Durante esses quase cinco anos em que colaboro com o Observatório da Imprensa, escrevi alguns artigos sobre a China [ver remissões abaixo]. Em todos, sem exceção, o tema é a falta de liberdade de pensamento e de expressão imposta pelo regime, atingindo especialmente a mídia. Agora está para ser amordaçado o único bastião de liberdade existente no país: Hong Kong.

A cidade tornou-se colônia britânica em 1898, estabelecendo-se que assim seria por um período de 99 anos. China e Inglaterra ratificaram o tratado em 1984 e, assim, em 1° de julho de 1997 Hong Kong tornou-se Região Administrativa Social da República Popular Chinesa. Os acordos entre Margareth Tatcher e Deng Xiaoping fizeram com que, nesses nove anos de administração limitada pela China (política externa e defesa), a cidade-ilha se tornasse completamente diferente do resto do país. A imprensa até agora não foi submetida à mordaça da censura e o direito à manifestação e à discordância é garantido.

A liberdade de Hong Kong é herança do estado de direito deixado pelos ingleses, mas tem um limite que pode ser fatal: a falta de um autogoverno. A autoridade administrativa da região responde a um parlamento local em que somente a metade é eleita pelos cidadãos, a outra é nomeada por corporações socioeconômicas e profissionais, que seguem a orientação de Pequim. Está soberania limitada veio agora trazer um problema: entre os dias 6 e 7 de agosto a Assembléia Legislativa aprovou uma lei potencialmente liberticida, que torna legal a espionagem contra os cidadãos, especialmente políticos de oposição e jornalistas, permitindo todas as formas de vigilância eletrônica pela polícia, inclusive o monitoramento de e-mails.

Risco de contágio

A lei foi aprovado por unanimidade, 30 votos a zero, depois que os 28 deputados da oposição abandonaram a votação em protesto. A seção, durou 57 horas, um fato inédito em Hong Kong.
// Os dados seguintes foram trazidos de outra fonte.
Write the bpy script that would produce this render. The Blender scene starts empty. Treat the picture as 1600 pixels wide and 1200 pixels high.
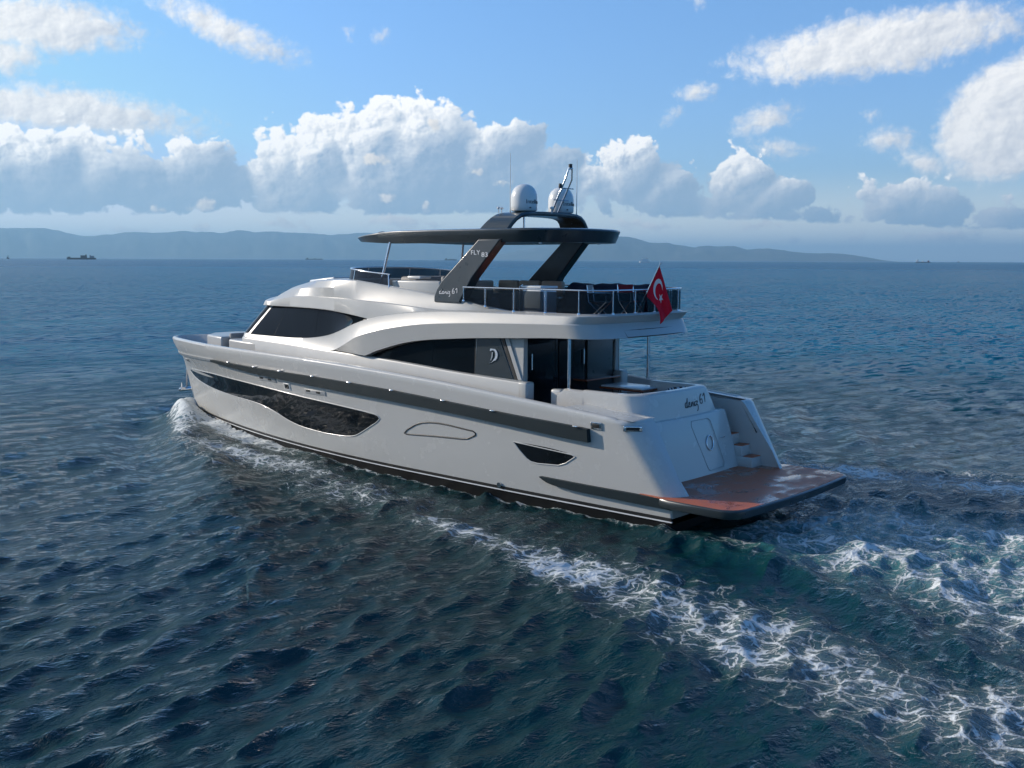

A posição tentou todas as formas de obstrução, apresentando duzentas emendas, mas nenhuma foi aprovada, inclusive aquela que excluía desse rígido controle os deputados e os jornalistas.

O governador regional tentou atenuar a coisa alegando que ‘o novo sistema de regras é melhor do que o das nações mais democráticas do mundo’. O chefe de polícia foi mais adiante, definindo a reforma como ‘uma lei para manter a ordem e a segurança’. Não consta, porém, que estes sejam problemas: a cidade tem baixíssimos índices de delinqüência.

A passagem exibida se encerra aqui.